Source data
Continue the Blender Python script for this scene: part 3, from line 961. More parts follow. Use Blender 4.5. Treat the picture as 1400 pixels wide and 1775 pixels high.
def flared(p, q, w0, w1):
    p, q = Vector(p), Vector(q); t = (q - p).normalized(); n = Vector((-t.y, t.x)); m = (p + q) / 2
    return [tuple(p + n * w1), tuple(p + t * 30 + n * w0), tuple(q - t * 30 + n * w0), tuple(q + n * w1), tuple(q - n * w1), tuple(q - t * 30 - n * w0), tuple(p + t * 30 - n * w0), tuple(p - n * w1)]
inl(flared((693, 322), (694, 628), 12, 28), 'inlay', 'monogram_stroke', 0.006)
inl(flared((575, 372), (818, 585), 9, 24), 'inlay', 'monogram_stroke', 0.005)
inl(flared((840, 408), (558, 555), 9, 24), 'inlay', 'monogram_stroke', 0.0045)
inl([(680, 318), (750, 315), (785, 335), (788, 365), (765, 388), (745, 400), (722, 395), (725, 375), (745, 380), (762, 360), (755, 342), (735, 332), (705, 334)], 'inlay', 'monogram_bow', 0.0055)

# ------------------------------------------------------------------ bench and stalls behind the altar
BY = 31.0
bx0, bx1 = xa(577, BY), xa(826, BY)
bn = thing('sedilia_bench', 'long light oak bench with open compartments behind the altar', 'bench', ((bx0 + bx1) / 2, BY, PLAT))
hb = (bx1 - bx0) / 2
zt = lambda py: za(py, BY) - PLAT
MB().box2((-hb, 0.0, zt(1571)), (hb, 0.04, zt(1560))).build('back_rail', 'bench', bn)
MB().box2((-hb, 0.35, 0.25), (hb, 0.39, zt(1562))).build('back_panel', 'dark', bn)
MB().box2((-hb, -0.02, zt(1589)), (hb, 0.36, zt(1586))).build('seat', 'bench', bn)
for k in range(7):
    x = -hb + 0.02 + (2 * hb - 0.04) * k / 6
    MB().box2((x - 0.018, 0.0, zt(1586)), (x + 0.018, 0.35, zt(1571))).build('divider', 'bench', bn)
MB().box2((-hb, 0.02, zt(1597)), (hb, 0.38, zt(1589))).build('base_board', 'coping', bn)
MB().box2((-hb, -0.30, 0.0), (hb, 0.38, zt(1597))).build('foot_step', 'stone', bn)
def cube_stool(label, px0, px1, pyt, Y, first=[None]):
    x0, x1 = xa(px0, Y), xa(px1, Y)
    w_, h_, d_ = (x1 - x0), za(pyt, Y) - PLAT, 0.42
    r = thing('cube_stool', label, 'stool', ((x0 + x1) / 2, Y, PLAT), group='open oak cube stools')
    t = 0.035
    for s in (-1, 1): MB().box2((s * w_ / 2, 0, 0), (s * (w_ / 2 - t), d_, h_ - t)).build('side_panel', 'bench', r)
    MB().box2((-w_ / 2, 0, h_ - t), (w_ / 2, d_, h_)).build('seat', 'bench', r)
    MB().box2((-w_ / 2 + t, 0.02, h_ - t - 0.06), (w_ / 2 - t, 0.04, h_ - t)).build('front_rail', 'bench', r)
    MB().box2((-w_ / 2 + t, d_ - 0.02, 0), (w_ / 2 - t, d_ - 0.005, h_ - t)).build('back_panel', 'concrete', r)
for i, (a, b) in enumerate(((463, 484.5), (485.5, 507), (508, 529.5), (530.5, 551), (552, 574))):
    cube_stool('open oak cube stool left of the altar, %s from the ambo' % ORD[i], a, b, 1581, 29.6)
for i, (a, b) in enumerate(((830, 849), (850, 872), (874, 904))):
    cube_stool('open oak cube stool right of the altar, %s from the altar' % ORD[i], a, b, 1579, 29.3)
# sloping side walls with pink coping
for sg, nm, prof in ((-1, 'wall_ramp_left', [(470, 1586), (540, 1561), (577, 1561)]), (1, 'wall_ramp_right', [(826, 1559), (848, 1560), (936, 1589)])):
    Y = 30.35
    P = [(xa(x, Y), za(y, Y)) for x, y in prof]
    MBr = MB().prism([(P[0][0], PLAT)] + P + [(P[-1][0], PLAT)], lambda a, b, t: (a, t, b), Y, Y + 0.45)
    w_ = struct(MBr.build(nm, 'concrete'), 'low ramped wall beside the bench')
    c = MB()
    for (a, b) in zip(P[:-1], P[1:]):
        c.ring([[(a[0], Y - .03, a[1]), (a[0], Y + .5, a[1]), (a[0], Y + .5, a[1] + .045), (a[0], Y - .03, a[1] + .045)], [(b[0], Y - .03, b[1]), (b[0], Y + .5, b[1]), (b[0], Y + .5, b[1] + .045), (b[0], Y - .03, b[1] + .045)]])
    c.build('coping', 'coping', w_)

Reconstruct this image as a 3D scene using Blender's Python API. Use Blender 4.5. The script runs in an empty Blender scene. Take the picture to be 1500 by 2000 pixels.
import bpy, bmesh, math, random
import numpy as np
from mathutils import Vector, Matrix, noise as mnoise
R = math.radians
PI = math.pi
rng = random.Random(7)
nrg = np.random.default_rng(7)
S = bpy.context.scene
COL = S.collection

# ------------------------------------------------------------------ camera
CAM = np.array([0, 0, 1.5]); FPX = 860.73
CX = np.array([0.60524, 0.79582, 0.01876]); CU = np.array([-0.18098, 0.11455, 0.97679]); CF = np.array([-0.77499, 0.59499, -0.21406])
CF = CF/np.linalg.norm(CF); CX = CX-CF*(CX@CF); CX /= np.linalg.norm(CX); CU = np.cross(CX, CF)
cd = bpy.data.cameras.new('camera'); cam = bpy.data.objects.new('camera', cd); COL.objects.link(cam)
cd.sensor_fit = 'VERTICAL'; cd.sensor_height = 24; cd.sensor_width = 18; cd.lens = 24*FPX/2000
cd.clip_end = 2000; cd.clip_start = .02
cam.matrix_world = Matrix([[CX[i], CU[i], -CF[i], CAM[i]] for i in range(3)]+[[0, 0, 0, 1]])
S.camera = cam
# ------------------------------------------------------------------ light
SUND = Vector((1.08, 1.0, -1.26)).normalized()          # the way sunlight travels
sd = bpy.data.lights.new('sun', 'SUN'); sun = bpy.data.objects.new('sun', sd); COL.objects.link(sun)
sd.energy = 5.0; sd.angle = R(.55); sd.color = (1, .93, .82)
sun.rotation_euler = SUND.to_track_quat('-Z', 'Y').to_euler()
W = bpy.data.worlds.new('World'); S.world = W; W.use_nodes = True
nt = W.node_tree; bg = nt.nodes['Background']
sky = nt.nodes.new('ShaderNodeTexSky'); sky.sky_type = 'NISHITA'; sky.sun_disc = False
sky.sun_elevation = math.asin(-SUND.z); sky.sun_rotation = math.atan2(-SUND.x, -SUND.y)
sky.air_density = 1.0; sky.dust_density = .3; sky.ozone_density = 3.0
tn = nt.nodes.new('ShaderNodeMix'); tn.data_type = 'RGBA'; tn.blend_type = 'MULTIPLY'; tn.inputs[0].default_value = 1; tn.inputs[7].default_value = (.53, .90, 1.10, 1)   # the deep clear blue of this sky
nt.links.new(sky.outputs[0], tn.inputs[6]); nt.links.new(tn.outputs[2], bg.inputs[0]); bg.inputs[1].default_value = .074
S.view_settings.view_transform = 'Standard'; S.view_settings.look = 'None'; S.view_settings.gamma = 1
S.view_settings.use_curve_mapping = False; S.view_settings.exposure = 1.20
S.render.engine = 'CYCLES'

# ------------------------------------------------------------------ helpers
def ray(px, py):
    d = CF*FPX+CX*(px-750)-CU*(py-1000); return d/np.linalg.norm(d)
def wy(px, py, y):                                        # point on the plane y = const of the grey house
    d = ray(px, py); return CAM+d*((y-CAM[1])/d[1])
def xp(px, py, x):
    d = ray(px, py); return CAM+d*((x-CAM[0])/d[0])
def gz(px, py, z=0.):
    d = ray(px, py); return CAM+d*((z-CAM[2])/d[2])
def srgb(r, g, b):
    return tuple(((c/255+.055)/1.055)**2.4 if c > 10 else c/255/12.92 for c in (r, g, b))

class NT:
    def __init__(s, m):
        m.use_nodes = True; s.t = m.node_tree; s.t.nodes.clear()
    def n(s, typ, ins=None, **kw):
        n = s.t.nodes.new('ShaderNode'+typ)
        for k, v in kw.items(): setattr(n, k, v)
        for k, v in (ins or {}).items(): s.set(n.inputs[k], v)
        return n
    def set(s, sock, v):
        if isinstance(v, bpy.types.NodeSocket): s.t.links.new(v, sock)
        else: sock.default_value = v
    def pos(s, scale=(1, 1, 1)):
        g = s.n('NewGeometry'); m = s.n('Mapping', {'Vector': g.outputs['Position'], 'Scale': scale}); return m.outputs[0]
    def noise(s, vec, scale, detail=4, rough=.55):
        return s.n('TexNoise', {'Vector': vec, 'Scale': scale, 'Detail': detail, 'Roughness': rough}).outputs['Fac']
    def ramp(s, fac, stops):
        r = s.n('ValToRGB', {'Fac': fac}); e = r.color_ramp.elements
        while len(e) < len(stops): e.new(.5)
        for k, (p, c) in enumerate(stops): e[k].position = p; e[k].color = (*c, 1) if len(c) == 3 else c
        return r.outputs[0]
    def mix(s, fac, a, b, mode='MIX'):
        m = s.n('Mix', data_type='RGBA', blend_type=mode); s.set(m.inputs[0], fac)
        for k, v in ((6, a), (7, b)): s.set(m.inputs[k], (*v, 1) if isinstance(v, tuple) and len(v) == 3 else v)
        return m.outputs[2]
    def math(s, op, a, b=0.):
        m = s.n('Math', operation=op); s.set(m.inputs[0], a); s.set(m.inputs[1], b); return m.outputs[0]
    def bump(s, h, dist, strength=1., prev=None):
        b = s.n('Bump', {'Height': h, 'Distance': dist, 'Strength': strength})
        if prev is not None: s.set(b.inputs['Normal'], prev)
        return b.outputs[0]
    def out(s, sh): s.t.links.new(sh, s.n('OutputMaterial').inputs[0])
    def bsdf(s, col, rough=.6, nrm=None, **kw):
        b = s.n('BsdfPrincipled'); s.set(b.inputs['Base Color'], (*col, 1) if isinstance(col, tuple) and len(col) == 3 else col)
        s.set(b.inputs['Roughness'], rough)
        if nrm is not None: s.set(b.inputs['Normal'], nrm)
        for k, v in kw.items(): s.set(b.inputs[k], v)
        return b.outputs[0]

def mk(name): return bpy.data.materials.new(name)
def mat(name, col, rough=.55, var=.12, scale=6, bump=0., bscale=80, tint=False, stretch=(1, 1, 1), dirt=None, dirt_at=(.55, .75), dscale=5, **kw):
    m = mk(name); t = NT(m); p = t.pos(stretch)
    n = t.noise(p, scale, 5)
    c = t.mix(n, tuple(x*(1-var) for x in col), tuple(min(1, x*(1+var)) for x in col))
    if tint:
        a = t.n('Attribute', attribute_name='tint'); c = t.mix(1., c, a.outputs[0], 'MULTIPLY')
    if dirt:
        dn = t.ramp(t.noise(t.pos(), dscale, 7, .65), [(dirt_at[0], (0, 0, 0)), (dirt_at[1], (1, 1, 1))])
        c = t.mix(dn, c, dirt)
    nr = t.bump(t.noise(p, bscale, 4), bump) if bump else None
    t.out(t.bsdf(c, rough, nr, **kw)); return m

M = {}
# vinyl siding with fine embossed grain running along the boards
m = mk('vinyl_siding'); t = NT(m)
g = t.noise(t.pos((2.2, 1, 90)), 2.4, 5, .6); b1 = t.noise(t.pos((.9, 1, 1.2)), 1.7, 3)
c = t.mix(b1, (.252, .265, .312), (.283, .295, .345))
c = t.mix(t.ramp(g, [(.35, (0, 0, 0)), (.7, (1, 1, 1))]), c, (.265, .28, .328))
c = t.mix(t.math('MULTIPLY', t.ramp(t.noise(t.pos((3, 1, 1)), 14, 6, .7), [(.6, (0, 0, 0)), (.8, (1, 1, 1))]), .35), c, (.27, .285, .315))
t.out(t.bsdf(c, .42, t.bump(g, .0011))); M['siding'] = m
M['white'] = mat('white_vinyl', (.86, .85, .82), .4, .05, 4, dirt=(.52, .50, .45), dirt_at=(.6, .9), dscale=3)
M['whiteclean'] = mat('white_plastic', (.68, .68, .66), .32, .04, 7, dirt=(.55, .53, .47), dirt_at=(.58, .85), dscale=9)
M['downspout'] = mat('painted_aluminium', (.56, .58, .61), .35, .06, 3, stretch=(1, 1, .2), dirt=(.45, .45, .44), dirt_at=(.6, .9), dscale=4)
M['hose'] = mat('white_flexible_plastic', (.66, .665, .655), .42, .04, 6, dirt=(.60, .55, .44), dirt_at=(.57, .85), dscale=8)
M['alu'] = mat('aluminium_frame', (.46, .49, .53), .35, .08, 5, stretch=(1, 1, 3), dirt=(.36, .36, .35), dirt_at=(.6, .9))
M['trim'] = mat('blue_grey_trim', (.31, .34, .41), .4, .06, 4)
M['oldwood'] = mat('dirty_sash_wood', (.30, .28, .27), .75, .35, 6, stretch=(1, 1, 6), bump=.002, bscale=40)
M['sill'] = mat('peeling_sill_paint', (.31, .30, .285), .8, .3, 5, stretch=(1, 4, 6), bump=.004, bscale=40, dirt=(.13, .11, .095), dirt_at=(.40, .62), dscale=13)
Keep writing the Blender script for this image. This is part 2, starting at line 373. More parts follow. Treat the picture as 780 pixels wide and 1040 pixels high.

Work to be completed:
Everything from the line containing "Reconstruct this image" down to the line containing "COL = S.collection" should be repeated exactly, with both end lines kept and no other lines added.

Result for this task:
Reconstruct this image as a 3D scene using Blender's Python API. Use Blender 4.5. The script runs in an empty Blender scene. Take the picture to be 1500 by 2000 pixels.
import bpy, bmesh, math, random
import numpy as np
from mathutils import Vector, Matrix, noise as mnoise
R = math.radians
PI = math.pi
rng = random.Random(7)
nrg = np.random.default_rng(7)
S = bpy.context.scene
COL = S.collection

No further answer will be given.